WHAT THE TASK REQUIRES:
Write out all entries word for word.

------------------------------------------------------------

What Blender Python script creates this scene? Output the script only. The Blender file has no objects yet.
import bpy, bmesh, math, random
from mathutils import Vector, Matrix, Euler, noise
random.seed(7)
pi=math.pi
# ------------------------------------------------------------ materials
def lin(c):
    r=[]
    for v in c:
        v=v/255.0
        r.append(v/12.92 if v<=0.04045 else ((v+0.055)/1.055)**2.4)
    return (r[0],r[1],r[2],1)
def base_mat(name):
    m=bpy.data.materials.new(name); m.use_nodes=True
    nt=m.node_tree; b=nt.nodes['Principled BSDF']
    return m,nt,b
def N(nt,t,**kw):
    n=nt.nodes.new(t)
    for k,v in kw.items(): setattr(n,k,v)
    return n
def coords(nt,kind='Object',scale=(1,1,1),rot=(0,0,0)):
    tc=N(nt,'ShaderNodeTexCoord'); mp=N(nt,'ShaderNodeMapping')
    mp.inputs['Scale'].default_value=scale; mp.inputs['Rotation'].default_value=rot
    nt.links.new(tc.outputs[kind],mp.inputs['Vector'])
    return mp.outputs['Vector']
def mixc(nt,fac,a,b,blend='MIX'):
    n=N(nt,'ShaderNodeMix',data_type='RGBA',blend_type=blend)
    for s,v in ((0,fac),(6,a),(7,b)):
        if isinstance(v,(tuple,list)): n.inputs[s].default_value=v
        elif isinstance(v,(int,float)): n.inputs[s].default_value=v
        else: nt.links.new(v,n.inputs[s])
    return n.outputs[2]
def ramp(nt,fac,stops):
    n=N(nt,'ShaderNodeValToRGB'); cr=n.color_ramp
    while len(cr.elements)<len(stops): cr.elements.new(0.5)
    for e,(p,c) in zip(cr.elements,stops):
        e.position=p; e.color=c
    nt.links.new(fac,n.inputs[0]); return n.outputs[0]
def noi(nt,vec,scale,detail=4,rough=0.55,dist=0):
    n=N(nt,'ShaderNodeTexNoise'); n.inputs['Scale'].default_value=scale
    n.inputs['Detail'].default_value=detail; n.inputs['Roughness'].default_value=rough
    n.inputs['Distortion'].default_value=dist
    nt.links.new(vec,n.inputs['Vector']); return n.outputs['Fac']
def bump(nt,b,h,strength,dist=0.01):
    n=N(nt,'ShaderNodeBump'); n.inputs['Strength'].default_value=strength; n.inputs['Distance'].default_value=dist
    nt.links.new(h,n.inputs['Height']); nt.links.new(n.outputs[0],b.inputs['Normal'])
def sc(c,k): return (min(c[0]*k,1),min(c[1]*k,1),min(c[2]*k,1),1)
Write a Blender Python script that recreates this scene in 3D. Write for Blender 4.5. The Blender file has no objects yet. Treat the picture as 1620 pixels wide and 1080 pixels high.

------------------------------------------------------------

COMPLETED EXERCISE:
What Blender Python script creates this scene? Output the script only. The Blender file has no objects yet.
import bpy, bmesh, math, random
from mathutils import Vector, Matrix, Euler, noise
random.seed(7)
pi=math.pi
# ------------------------------------------------------------ materials
def lin(c):
    r=[]
    for v in c:
        v=v/255.0
        r.append(v/12.92 if v<=0.04045 else ((v+0.055)/1.055)**2.4)
    return (r[0],r[1],r[2],1)
def base_mat(name):
    m=bpy.data.materials.new(name); m.use_nodes=True
    nt=m.node_tree; b=nt.nodes['Principled BSDF']
    return m,nt,b
def N(nt,t,**kw):
    n=nt.nodes.new(t)
    for k,v in kw.items(): setattr(n,k,v)
    return n
def coords(nt,kind='Object',scale=(1,1,1),rot=(0,0,0)):
    tc=N(nt,'ShaderNodeTexCoord'); mp=N(nt,'ShaderNodeMapping')
    mp.inputs['Scale'].default_value=scale; mp.inputs['Rotation'].default_value=rot
    nt.links.new(tc.outputs[kind],mp.inputs['Vector'])
    return mp.outputs['Vector']
def mixc(nt,fac,a,b,blend='MIX'):
    n=N(nt,'ShaderNodeMix',data_type='RGBA',blend_type=blend)
    for s,v in ((0,fac),(6,a),(7,b)):
        if isinstance(v,(tuple,list)): n.inputs[s].default_value=v
        elif isinstance(v,(int,float)): n.inputs[s].default_value=v
        else: nt.links.new(v,n.inputs[s])
    return n.outputs[2]
def ramp(nt,fac,stops):
    n=N(nt,'ShaderNodeValToRGB'); cr=n.color_ramp
    while len(cr.elements)<len(stops): cr.elements.new(0.5)
    for e,(p,c) in zip(cr.elements,stops):
        e.position=p; e.color=c
    nt.links.new(fac,n.inputs[0]); return n.outputs[0]
def noi(nt,vec,scale,detail=4,rough=0.55,dist=0):
    n=N(nt,'ShaderNodeTexNoise'); n.inputs['Scale'].default_value=scale
    n.inputs['Detail'].default_value=detail; n.inputs['Roughness'].default_value=rough
    n.inputs['Distortion'].default_value=dist
    nt.links.new(vec,n.inputs['Vector']); return n.outputs['Fac']
def bump(nt,b,h,strength,dist=0.01):
    n=N(nt,'ShaderNodeBump'); n.inputs['Strength'].default_value=strength; n.inputs['Distance'].default_value=dist
    nt.links.new(h,n.inputs['Height']); nt.links.new(n.outputs[0],b.inputs['Normal'])
def sc(c,k): return (min(c[0]*k,1),min(c[1]*k,1),min(c[2]*k,1),1)
Write a Blender Python script that recreates this scene in 3D. Write for Blender 4.5. The Blender file has no objects yet. Treat the picture as 1620 pixels wide and 1080 pixels high.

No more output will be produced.